‘What’s going on in Chicago?’ McDonald’s CEO says Windy City is ‘in crisis’ due to crime

McDonald’s CEO Chris Kempzinski told business leaders of the Economic Club of Chicago at a luncheon on Wednesday that the Windy City “is in crisis.”

With crime reported to have surged 37% since 2021, McDonald’s is having trouble getting its employees to return to the American icon’s Chicago headquarters location, according to the New York Post. In addition, the company has found it increasingly difficult to recruit new workers to the city as news of its devastating wave of violence gains notoriety across America.

There have been increases of 18% in robberies, 28% in burglaries, 65% in thefts, and 66% in motor vehicle thefts year-to-date citywide compared to 2021, according to the Chicago Police Department. Although there have been 15% fewer murders this year compared to last, the number this year, at 479, is 33% above 2019 figures.

“Everywhere I go, I’m confronted by the same question: ‘What’s going on in Chicago?’” Kempczinski reportedly told the Economic Club. “There is a general sense out there that our city is in crisis.”

McDonald’s had moved its headquarters in 1971 from Chicago to the Oak Brook suburb, where it remained until returning to downtown Chicago in 2018, brandishing a new $250 million facility. Kempczinski reportedly stated that McDonald’s is not planning to move the HQ from Chicago despite the carnage around it, and in fact, the company recently announced a new innovation center planned for the nearby West Loop area.

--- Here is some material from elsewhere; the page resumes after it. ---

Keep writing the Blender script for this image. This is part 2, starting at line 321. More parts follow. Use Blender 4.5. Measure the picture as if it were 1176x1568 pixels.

According to McDonald’s, the company generated $2 billion for the Cook County economy.

Kempczinski urged government officials to take heed of departures by major companies that pulled up stakes and moved out of Chicago due to similar concerns about crime, according to the Post.

“We see every single day in our restaurants what’s happening at society at large,” said Kempczinski, a Chicago resident.

“It’s not going to be something that McDonald’s can solve on its own. We need to be able to do it with the public sector as well,” he continued.

Other large American companies have recently “seen the dark,” and announced plans to exit Chicagoland for greener pastures in states with likely fewer green mandates.

Boeing in 2001 moved its headquarters from its longtime home Seattle, Washington to Chicago. It wants out already, announcing in May of this year that it is relocating to Arlington, Virginia, a suburb of Washington, D.C.

The $51 billion hedge fund Citadel, led by billionaire investor Ken Griffin, announced in June that it would escape to  the Free State of Florida and the more welcoming city of Miami, which has reported extremely low crime and murder rates this year, with just 52 murders as of August 21, down 22.4% from 2021. Miami, it just so happens, is run by the no-nonsense police-friendly Republican administration of Francis X. Suarez.

Another American icon corporation, Caterpillar, announced in June that it would be bulldozing its way out of Chicagoland’s morass for the Free State of Texas and the Dallas metropolitan area. The company had moved to the Chicago suburb of Deerfield just five years ago from its longtime home in Peoria, Illinois. Now it wants out.

Chicago isn’t the only area to experience the Democratic doldrums. According to Chicago’s WTTW, “A handful of technology companies have also recently shifted their headquarters from California’s Silicon Valley to Texas. Tesla and Oracle have moved to Austin, while Hewlett-Packard Packard Enterprises is now in Spring, Texas, outside Houston.”

Earlier this month, McDonald’s USA President Joe Erlinger slammed a proposal in California that could set minimum wages for fast-food workers as high as $22/hour next year in that state.